The craving and the rejection that is experienced on not receiving the ‘return gift’, is because of the years of practice of telling yourself and being told to yourself that ‘you not enough, you don’t have enough, you will never be enough.’

Some parent(s) who live this moment vicariously through their kid(s), what happens to them when the kid does not get the return gift or misses out collecting it from the host as he/she was too busy playing/eating/watching what interests him/her.’ Do you get upset and show your discontent in an obvious manner. The child did not care about the gift because the child is still in the phase of knowing that he/she is enough. All that he/she needs is always there, rest do not interest a child.

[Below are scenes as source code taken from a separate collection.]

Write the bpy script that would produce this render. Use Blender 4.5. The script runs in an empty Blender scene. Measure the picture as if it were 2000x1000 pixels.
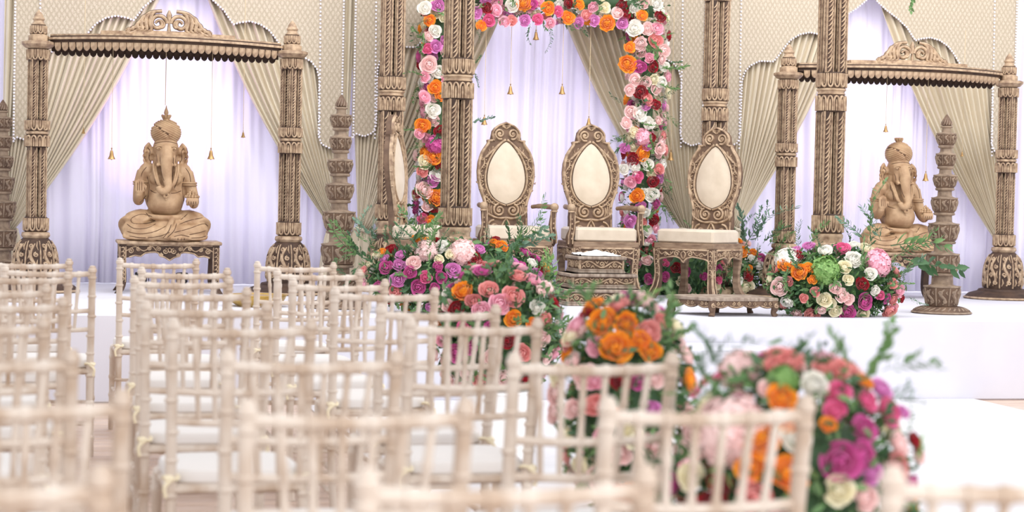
import bpy, math, random
from mathutils import Vector, Matrix, noise
PI = math.pi
random.seed(7)
SC = bpy.context.scene
COL = SC.collection
# ---------------------------------------------------------------- camera
F, EYE = 3770.0, 1.28                      # focal length in pixels of a 2000 px wide frame, eye height
YAW, PITCH, ROLL = math.radians(13.3), math.atan(119 / 3770), math.radians(1.25)
FWD = Vector((math.sin(YAW) * math.cos(PITCH), math.cos(YAW) * math.cos(PITCH), -math.sin(PITCH)))
_r = Vector((math.cos(YAW), -math.sin(YAW), 0)); _u = _r.cross(FWD)
RGT = _r * math.cos(ROLL) + _u * math.sin(ROLL)
UPV = _u * math.cos(ROLL) - _r * math.sin(ROLL)
CAMP = Vector((0, 0, EYE))
cd = bpy.data.cameras.new('camera'); cam = bpy.data.objects.new('camera', cd); COL.objects.link(cam)
cd.sensor_width = 36; cd.lens = F / 2000 * 36; cd.clip_end = 100
cam.matrix_world = Matrix((( RGT.x, UPV.x, -FWD.x, 0), (RGT.y, UPV.y, -FWD.y, 0), (RGT.z, UPV.z, -FWD.z, EYE), (0, 0, 0, 1)))
cd.dof.use_dof = True; cd.dof.focus_distance = 13.4; cd.dof.aperture_fstop = 3.2
SC.camera = cam
def ray(px, py): return FWD + RGT * ((px - 1000) / F) + UPV * ((500 - py) / F)
def at(px, py, Y): d = ray(px, py); return CAMP + d * (Y / d.y)
def atz(px, py, Z): d = ray(px, py); return CAMP + d * ((Z - EYE) / d.z)
def mpp(P): return (Vector(P) - CAMP).dot(FWD) / F
# ---------------------------------------------------------------- world, lights, exposure
SC.view_settings.view_transform = 'Standard'; SC.view_settings.look = 'None'
SC.view_settings.gamma = 1; SC.view_settings.use_curve_mapping = False
SC.view_settings.exposure = 0.29
w = bpy.data.worlds.new('world'); SC.world = w; w.use_nodes = True
w.node_tree.nodes['Background'].inputs[0].default_value = (0.95, 0.96, 1.0, 1)
w.node_tree.nodes['Background'].inputs[1].default_value = 0.92
def area(name, loc, target, size, power, col=(1, 1, 1)):
    l = bpy.data.lights.new(name, 'AREA'); l.shape = 'RECTANGLE'; l.size, l.size_y = size; l.energy = power; l.color = col
    o = bpy.data.objects.new(name, l); COL.objects.link(o); o.location = loc
    o.rotation_euler = (Vector(target) - Vector(loc)).to_track_quat('-Z', 'Y').to_euler(); return o
area('ceiling_softlight', (3.6, 8.5, 5.2), (3.8, 12.6, 0.8), (7, 4), 110, (1, 0.97, 0.94))
area('backdrop_fill_light', (3.9, 11.8, 4.6), (3.9, 15.2, 1.2), (9.5, 1.4), 160, (0.98, 0.97, 1.0))  # added fill that lifts the backdrop, no real fixture behind it
area('hall_window_light', (9.5, 6.0, 3.6), (4.5, 13.5, 1.0), (3, 4), 150, (1, 0.98, 0.96))
area('guest_fill_light', (2.4, -1.2, 3.8), (2.3, 6.5, 0.6), (6, 2.6), 190, (1, 0.98, 0.96))  # added fill from behind the camera for the chairs and aisle flowers
area('sheer_backlight', (4.6, 16.4, 1.9), (4.6, 14, 1.7), (8.5, 3), 95, (0.97, 0.96, 1.0))  # added backlight that whitens the sheer curtains, no known window there
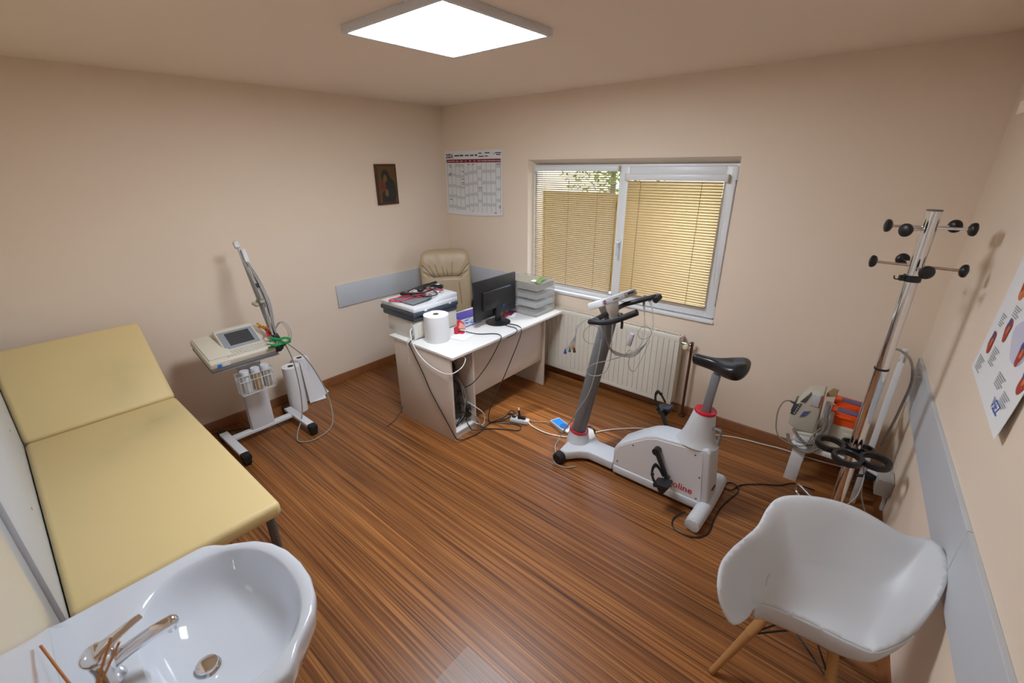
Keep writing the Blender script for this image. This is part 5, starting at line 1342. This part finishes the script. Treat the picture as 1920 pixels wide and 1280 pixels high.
# ================================================================== WHITE CHAIR WITH DEFIBRILLATOR
wc = thing('wooden_chair', 'small white painted chair holding the defibrillator in the corner', 'chair', (4.0, -.27, 0))
WM = mat('white_wood_paint', (.74, .75, .76), .45)
b = MB(); b.b2((3.790, -.425, .265), (4.19, -.10, .300), .008); b.build('seat', WM, wc)
for x, y in ((3.838, -.400), (3.838, -.125)):
    b = MB(); b.prism([(x - .038, y - .012, 0), (x + .038, y - .012, 0), (x + .045, y - .012, .266), (x - .028, y - .012, .266)], (0, .024, 0), .003); b.build('leg', WM, wc)
for y, x in ((-.400, 4.183), (-.125, 4.203)):
    b = MB(); b.prism([(x - .004, y - .016, 0), (x + .026, y - .016, 0), (x + .026, y - .016, .99), (x - .004, y - .016, .99)], (0, .032, 0), .004); b.build('leg', WM, wc)
for z0_, z1_ in ((.80, .985), (.56, .64)):
    b = MB(); b.prism([(4.186, -.384, z0_), (4.200, -.384, z0_), (4.200, -.384, z1_), (4.186, -.384, z1_)], (.018, .243, 0), .003); b.build('back_slat', WM, wc)

df = thing('defibrillator', 'beige hospital defibrillator with grey coiled cords on the small white chair', 'medical device', (3.95, -.27, .302))
M_DF = mat('aged_beige_plastic', (.53, .50, .41), .45, vary=.03)
Z0 = .302; DY0, DY1 = -.415, -.135
b = MB()
b.prism([(3.800, DY0, Z0 + .02), (4.165, DY0, Z0 + .01), (4.168, DY0, Z0 + .10), (3.95, DY0, Z0 + .11), (3.80, DY0, Z0 + .075)], (0, DY1 - DY0, 0), .012, 3)
b.b2((3.955, DY0 + .015, Z0 + .08), (4.155, DY1 - .01, Z0 + .195), .012, 3)
b.b2((4.04, DY0 + .005, Z0 + .09), (4.15, DY0 + .03, Z0 + .165), .010, 2)
b.build('base', M_DF, df)
b = MB()
b.prism([(3.748, DY0 + .005, Z0 + .115), (3.745, DY0 + .005, Z0 + .175), (3.765, DY0 + .005, Z0 + .275), (3.810, DY0 + .005, Z0 + .365), (3.895, DY0 + .005, Z0 + .385), (3.905, DY0 + .005, Z0 + .09), (3.80, DY0 + .005, Z0 + .085)], (0, .165, 0), .012, 3)
b.build('console', M_DF, df)
b = MB(); b.prism([(3.742, DY0 + .03, Z0 + .20), (3.752, DY0 + .03, Z0 + .275), (3.760, DY0 + .03, Z0 + .275), (3.750, DY0 + .03, Z0 + .20)], (0, .10, 0), .002)
b.prism([(3.744, DY0 - .001, Z0 + .195), (3.765, DY0 - .001, Z0 + .275), (3.795, DY0 - .001, Z0 + .285), (3.772, DY0 - .001, Z0 + .195)], (0, .01, 0), .002); kp_ = b.build('keypad', mat('charcoal_keypad', (.05, .055, .065), .4), df)
b = MB()
for k in range(5): b.sph((3.768 + .004 * k, DY0 - .001, Z0 + .208 + .016 * k), .005, (1, .4, 1), u=10, v=6)
b.build('keys', M_LTGREY, kp_)
b = MB(); b.prism([(3.782, DY0 - .001, Z0 + .295), (3.822, DY0 - .001, Z0 + .370), (3.832, DY0 - .001, Z0 + .372), (3.812, DY0 - .001, Z0 + .300)], (0, .03, 0), .003); b.build('screen_edge', M_DKSTEEL, df)
b = MB(); b.b2((3.838, DY0 - .001, Z0 + .290), (3.884, DY0 + .008, Z0 + .375), .003); b.build('label_plate', mat('silver_label', (.55, .56, .58), .35), df)
b = MB(); b.prism([(3.886, DY0 - .001, Z0 + .285), (3.893, DY0 - .001, Z0 + .285), (3.899, DY0 - .001, Z0 + .375), (3.891, DY0 - .001, Z0 + .375)], (0, .01, 0)); b.build('red_stripe', mat('dull_red_stripe', (.40, .08, .05), .5), df)
b = MB(); b.prism([(3.800, DY0 - .001, Z0 + .190), (3.826, DY0 - .001, Z0 + .205), (3.850, DY0 - .001, Z0 + .25), (3.815, DY0 - .001, Z0 + .235)], (0, .01, 0)); b.build('blue_logo_patch', mat('dull_blue_print', (.10, .11, .30), .5), df)
# paddles
for i, (y0, z0, x0) in enumerate(((DY0 + .03, Z0 + .195, 3.950), (DY0 + .15, Z0 + .215, 3.958))):
    b = MB()
    b.prism([(x0 + .012, y0, z0), (x0 + .155, y0, z0 - .004), (x0 + .158, y0, z0 + .085), (x0 - .006, y0, z0 + .095), (x0 - .006, y0, z0 + .062), (x0 + .012, y0, z0 + .060)], (0, .09, 0), .005)
    b.b2((x0 + .015, y0 - .012, z0 + .055), (x0 + .120, y0 + .002, z0 + .068), .004)
    pd = b.build('paddle', M_ORANGE, df); 
    b = MB(); b.b2((x0 + .03, y0 + .002, z0 + .088), (x0 + .150, y0 + .06, z0 + .096), .003); b.build('paddle_cap', mat('dull_violet_plastic', (.13, .10, .22), .45), pd)
b = MB(); b.b2((3.915, DY0 + .02, Z0 + .20), (3.950, DY0 + .10, Z0 + .31), .006); b.build('paddle_holder', M_LTGREY, df)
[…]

But the scolding of missing out is registered as a mistake. Something he/she needs to be mindful of doing to have the parents approval and love reciprocation. Next time possibly the child will remember.

This is just one of the ways that the understanding to the child of not being enough or not having enough is introduced. Eventually, it becomes part of their belief system. Thus, having/receiving gifts becomes important to them.

But till it is not established in a child’s mind, during the function, if a child is told ‘this is for older people only, and you get gifts in birthday parties’, they find this a satisfactory explanation. Also, kids rather have something useful for themselves, so they move on real quick.

Whatever you need at this time of your life is there with you. Whatever you desire you can still work towards it. This contentment will attract more of what you desire, deserve and/or need.

‘I am enough.’ ‘I have enough.’ ‘I will always be enough.’

To assimilate this new information, you could do the following:

  • Count your blessings, i.e. all that you are grateful for.
  • Till you can completely agree with this, keep asking ‘what more can I do.’

While you are working on understanding, acknowledging, agreeing ‘about being enough’, if you still want that ‘return gift’ or a ‘gift’, then comfortably request for it from the respective person or your own self.